Free · No sign-up · Finals-week favorite
Final Grade Calculator: what do I actually need?
Three numbers, one answer. Enter your current grade, your final exam’s weight, and the grade you’re aiming for.
The formula
The math behind “what do I need”
This calculator solves one equation for you: how high does your final need to be so that, blended with everything you’ve already earned, you land on your target grade?
| Current grade | Final weight | Target | Score needed |
|---|---|---|---|
| 84% | 25% | 90% | 108% — not reachable |
| 84% | 25% | 85% | 88% |
| 92% | 15% | 90% | 77.3% |
Notice the first row: when the required score passes 100%, the target simply isn’t reachable this term — that’s useful to know before you spend finals week chasing an impossible number.
Beyond the number
What to do once you know your required score
| Required score | What it usually means |
|---|---|
| Below your current average | You’re already on track — focus study time on your weakest topics rather than everything equally. |
| Close to your current average | A normal amount of final-exam prep should get you there — treat it like any other test. |
| 90%+ but under 100% | Reachable, but only with focused, comprehensive review — this is the range where a study plan actually changes the outcome. |
| Over 100% | Not mathematically possible this term. Worth a conversation with your instructor about extra credit or grade replacement options, if your school offers them. |
FAQ
Final exam questions
What score do I need to keep an A?
Enter your current grade, final weight, and 90% (or your school’s A- cutoff) as the target to get your exact number.

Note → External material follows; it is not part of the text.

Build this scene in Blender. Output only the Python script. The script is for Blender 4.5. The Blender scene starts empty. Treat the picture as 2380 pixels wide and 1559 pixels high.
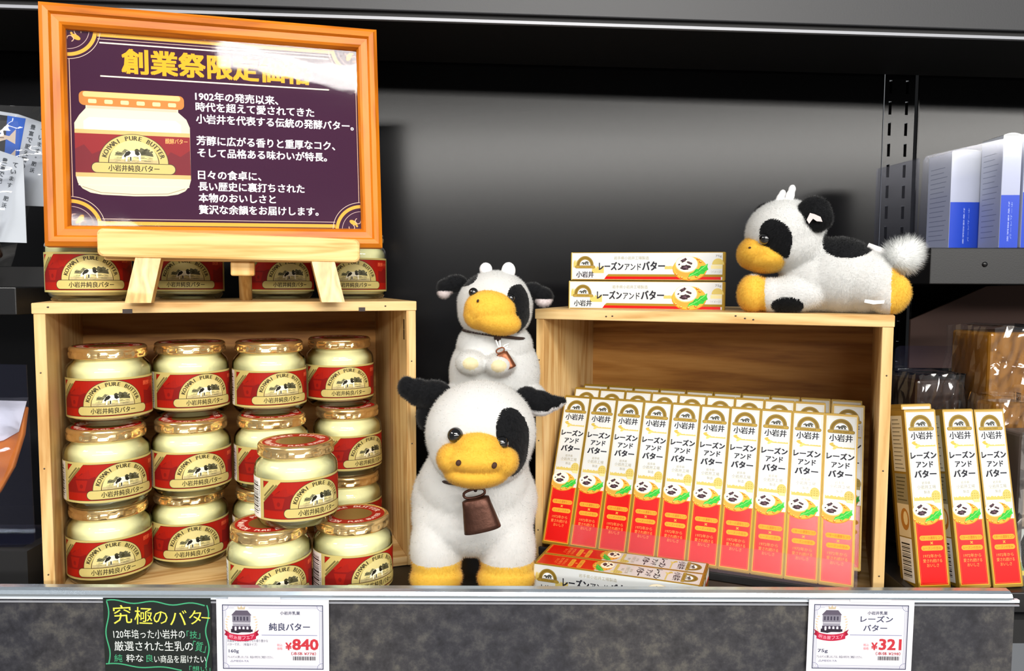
import bpy, bmesh, math, random
import numpy as np
from mathutils import Vector, Matrix
from mathutils.geometry import tessellate_polygon

R_ = math.radians
random.seed(7)
rng = np.random.default_rng(11)
SC = bpy.context.scene
COL = SC.collection
MM = 0.001

# ------------------------------------------------------------------ camera, light, exposure
FPX, IW, IH, HOR, ZC = 1800.0, 2380, 1559, 655.0, 0.2766
cam_d = bpy.data.cameras.new('camera')
cam = bpy.data.objects.new('camera', cam_d)
COL.objects.link(cam)
cam_d.sensor_fit = 'HORIZONTAL'
cam_d.sensor_width = 36.0
cam_d.lens = 36.0 * FPX / IW
cam_d.clip_start = 0.01
pitch = math.atan((IH / 2 - HOR) / FPX)
cam.matrix_world = (Matrix.Translation((0, 0, ZC)) @ Matrix.Rotation(math.pi / 2 - pitch, 4, 'X')
                    @ Matrix.Rotation(0.004, 4, 'Z'))
SC.camera = cam

world = bpy.data.worlds.new('store_air')
SC.world = world
world.use_nodes = True
wb = world.node_tree.nodes['Background']
wb.inputs[0].default_value = (0.93, 0.96, 1.0, 1)
wb.inputs[1].default_value = 0.22

def ceiling_or_fill_lamp(loc, target, sx, sy, power, col=(1.0, 0.97, 0.92)):
    d = bpy.data.lights.new('ceiling_or_fill_lamp', 'AREA')
    d.shape = 'RECTANGLE'
    d.size, d.size_y = sx, sy
    d.energy = power
    d.color = col
    o = bpy.data.objects.new('ceiling_or_fill_lamp', d)
    COL.objects.link(o)
    o.location = loc
    v = Vector(target) - Vector(loc)
    o.rotation_euler = v.to_track_quat('-Z', 'Y').to_euler()
    return o

ceiling_or_fill_lamp((0.15, -0.80, 1.28), (0.0, 0.70, 0.2), 1.3, 0.20, 25)
ceiling_or_fill_lamp((-1.5, -0.2, 1.35), (-0.3, 0.70, 0.2), 0.8, 0.30, 17)  # added fill lamp, brightens the pouches and jars at the outer end
ceiling_or_fill_lamp((1.40, -2.6, 2.04), (0.0, 0.70, 0.2), 2.0, 0.20, 60)
ceiling_or_fill_lamp((3.2, -8.0, 2.04), (0.0, 0.90, 0.3), 12.4, 0.5, 620)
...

What if no score can save my grade?
If the needed score is above 100%, your target is out of reach this term even with a perfect final.
Does it matter what the final covers?
No — only its weight toward your overall grade matters for this calculation.
Should I round my current grade before entering it?
No — use the most precise number your gradebook shows (e.g. 87.4% rather than 87%). Small rounding differences compound once divided by the final’s weight.
What if my class has more than one final-weighted item?
Combine them into a single effective weight first — for example, a final exam (20%) plus a final project (10%) together act as one 30% category for this calculator.